D’autres musées auraient pourtant été intéressées, comme le Musée des Arts décoratifs à Paris, celui des Années 30 à Boulogne-Billancourt ou la Piscine à Roubaix. Mais le prix de telles œuvres - car le désintérêt de certains fonctionnaires français est au moins aussi grand que l’intérêt que leur porte des collectionneurs ou musées étrangers - est trop élevé pour leurs maigres moyens. Ainsi, Olivier Gabet, directeur du Musée des Arts décoratifs explique au Figaro que : « Incontestablement, cette boiserie rarissime aurait ajouté à la compréhension de la période Art déco car Dunand est unique en son genre. Mais on n’a pas les finances pour l’acheter sauf si un mécène nous accompagne ». S’il y avait un ministère de la Culture (nous voulons parler d’un vrai ministère de la Culture, qui jouerait son rôle), il nommerait au Centre Pompidou un véritable historien de l’art, qui aurait à cœur de montrer l’intégralité de l’art du XXe siècle, ou il donnerait des moyens aux musées que nous avons cités pour acquérir de telles œuvres.
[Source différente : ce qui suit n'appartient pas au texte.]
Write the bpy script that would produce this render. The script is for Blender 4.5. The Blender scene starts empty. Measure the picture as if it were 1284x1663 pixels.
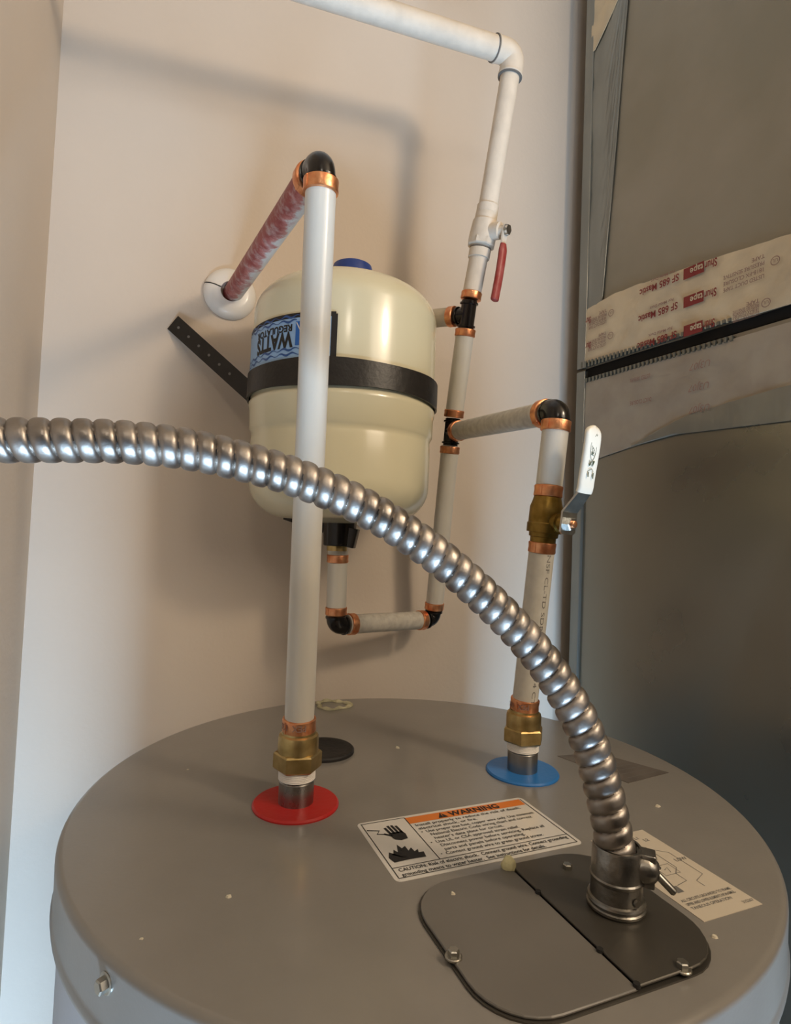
import bpy, math, random
from mathutils import Vector, Matrix
import mathutils.geometry as mg
random.seed(7)
V = Vector
sc = bpy.context.scene
col = sc.collection

# ------------------------------------------------------------------ camera
F = 950.0; PT = math.radians(2.25); RL = math.radians(-2.25); CZ = 1.705
def rot(v):
    x, y, z = v
    c, s = math.cos(RL), math.sin(RL); x, z = x*c+z*s, -x*s+z*c
    c, s = math.cos(PT), math.sin(PT); y, z = y*c-z*s, y*s+z*c
    return V((x, y, z))
camd = bpy.data.cameras.new('camera'); cam = bpy.data.objects.new('camera', camd); col.objects.link(cam)
camd.sensor_fit = 'HORIZONTAL'; camd.sensor_width = 36; camd.lens = F/1284*36; camd.clip_start = .01
cr, cu, cf = rot((1, 0, 0)), rot((0, 0, 1)), rot((0, 1, 0))
cam.matrix_world = Matrix(((cr.x, cu.x, -cf.x, 0), (cr.y, cu.y, -cf.y, 0), (cr.z, cu.z, -cf.z, CZ), (0, 0, 0, 1)))
sc.camera = cam
# ------------------------------------------------------------------ light
sc.view_settings.view_transform = 'Standard'; sc.view_settings.look = 'None'
sc.view_settings.gamma = 1; sc.view_settings.exposure = -0.04
try: sc.view_settings.use_curve_mapping = False
except Exception: pass
w = bpy.data.worlds.new('world'); sc.world = w; w.use_nodes = True
w.node_tree.nodes['Background'].inputs[0].default_value = (.80, .74, .68, 1)
w.node_tree.nodes['Background'].inputs[1].default_value = .12
def lamp(name, kind, loc, energy, color, size=.05, size_y=None, target=None, spread=None):
    d = bpy.data.lights.new(name, kind); o = bpy.data.objects.new(name, d); col.objects.link(o)
    o.location = loc; d.energy = energy; d.color = color
    if kind == 'AREA':
        d.size = size
        if size_y: d.shape = 'RECTANGLE'; d.size_y = size_y
        if spread: d.spread = math.radians(spread)
    else: d.shadow_soft_size = size
    if target: o.rotation_euler = (V(target)-V(loc)).to_track_quat('-Z', 'Y').to_euler()
    return o
lamp('ceiling_bulb_light', 'POINT', (.70, .02, 2.26), 12, (1, .79, .56), .06)
lamp('hall_fill_light', 'POINT', (.10, -.55, 2.35), 2.8, (1, .86, .70), .06)  # unseen weak fill, added for frontal light on pipes and duct
lamp('wide_fill_light', 'AREA', (1.16, -.5, 2.40), 7, (1, .84, .66), .7, .6, (.1, .7, 1.7))  # unseen wide light, added so the wall dims softly towards the duct
lamp('doorway_daylight', 'AREA', (.42, -.52, .26), 34, (.50, .73, 1), .95, .50, (-.30, .60, 1.0), 90)

# ------------------------------------------------------------------ helpers
def ray(u, v): return rot(((u-642)/F, 1, -(v-831.5)/F))
CAM = V((0, 0, CZ))
def P(u, v, Y): d = ray(u, v); return d*(Y/d.y)+CAM           # the point at depth Y seen at (u, v)
WA = math.radians(23)
WN = V((-math.sin(WA), math.cos(WA), 0)); WU = V((math.cos(WA), math.sin(WA), 0)); UP = V((0, 0, 1))
def W(u, v, off=0): d = ray(u, v); return d*((.725-off)/d.dot(WN))+CAM
def srgb(h, a=1):
    h = h.lstrip('#'); c = [int(h[i:i+2], 16)/255 for i in (0, 2, 4)]
    return tuple((x/12.92 if x <= .04045 else ((x+.055)/1.055)**2.4) for x in c)+(a,)

def mat(name, color, rough=.5, metal=0, var=0, vscale=20, bump=0, bscale=60, coat=0, sss=0, emis=None, color2=None, stretch=None, spec=None, rvar=0, trans=0):
    m = bpy.data.materials.new(name); m.use_nodes = True
    nt = m.node_tree; b = nt.nodes['Principled BSDF']
    c = srgb(color) if isinstance(color, str) else tuple(color)
    b.inputs['Base Color'].default_value = c; b.inputs['Roughness'].default_value = rough; b.inputs['Metallic'].default_value = metal
    if coat: b.inputs['Coat Weight'].default_value = coat; b.inputs['Coat Roughness'].default_value = .12
    if sss: b.inputs['Subsurface Weight'].default_value = sss; b.inputs['Subsurface Scale'].default_value = .006; b.inputs['Subsurface Radius'].default_value = (1, .9, .75)
    if spec is not None: b.inputs['Specular IOR Level'].default_value = spec
    if trans: b.inputs['Transmission Weight'].default_value = trans
    tc = nt.nodes.new('ShaderNodeTexCoord'); src = tc.outputs['Object']
    if stretch:
        mp = nt.nodes.new('ShaderNodeMapping'); mp.inputs['Scale'].default_value = stretch; nt.links.new(src, mp.inputs[0]); src = mp.outputs[0]
    if var or color2 or rvar:
        n = nt.nodes.new('ShaderNodeTexNoise'); n.inputs['Scale'].default_value = vscale; n.inputs['Detail'].default_value = 6
        nt.links.new(src, n.inputs['Vector'])
        r = nt.nodes.new('ShaderNodeValToRGB'); nt.links.new(n.outputs['Fac'], r.inputs[0])
        r.color_ramp.elements[0].position = .35; r.color_ramp.elements[1].position = .68
        if color2:
            c2 = srgb(color2)
        else: c2 = tuple(min(1, x*(1+var)) for x in c[:3])+(1,); c = tuple(x*(1-var) for x in c[:3])+(1,)
        r.color_ramp.elements[0].color = c; r.color_ramp.elements[1].color = c2
        nt.links.new(r.outputs[0], b.inputs['Base Color'])
        if rvar:
            mr = nt.nodes.new('ShaderNodeMapRange'); nt.links.new(n.outputs['Fac'], mr.inputs[0])
            mr.inputs['From Min'].default_value = .3; mr.inputs['From Max'].default_value = .7
            mr.inputs['To Min'].default_value = rough-rvar; mr.inputs['To Max'].default_value = rough+rvar
            nt.links.new(mr.outputs[0], b.inputs['Roughness'])
    if bump:
        n2 = nt.nodes.new('ShaderNodeTexNoise'); n2.inputs['Scale'].default_value = bscale; n2.inputs['Detail'].default_value = 4
        nt.links.new(src, n2.inputs['Vector'])
        bp = nt.nodes.new('ShaderNodeBump'); bp.inputs['Strength'].default_value = bump; bp.inputs['Distance'].default_value = .001
        nt.links.new(n2.outputs['Fac'], bp.inputs['Height']); nt.links.new(bp.outputs[0], b.inputs['Normal'])
    return m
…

Rappelons une nouvelle fois que le budget annuel du ministère pour les acquisitions des musées a été divisé par deux il y a dix ans, et n’a jamais depuis été augmenté. En euros constants, cela représente une baisse de 54 % entre 2010 et 2021. En millions d’euros cumulés, environ 100 millions d’euros ! Remercions pour cela François Hollande, ses ministres de la Culture successifs, ainsi qu’Emmanuel Macron et ses ministres de la Culture successifs qui ont entériné et poursuivi avec constance et obstination cet appauvrissement des musées et du patrimoine français. Et ne laissons pas dire que cela a été compensé par le système des trésors nationaux et du mécénat car cela existait auparavant (et parce que cela devient de moins en moins efficace).

Voilà pourquoi nous confirmons le terme d’hémorragie d’œuvres d’art que nous avions employé lors de notre interview de Roselyne Bachelot et qui ne lui convenait pas, car elle le trouvait exagéré. Non, nous n’avons rien exagéré, et certainement pas pour l’Art déco.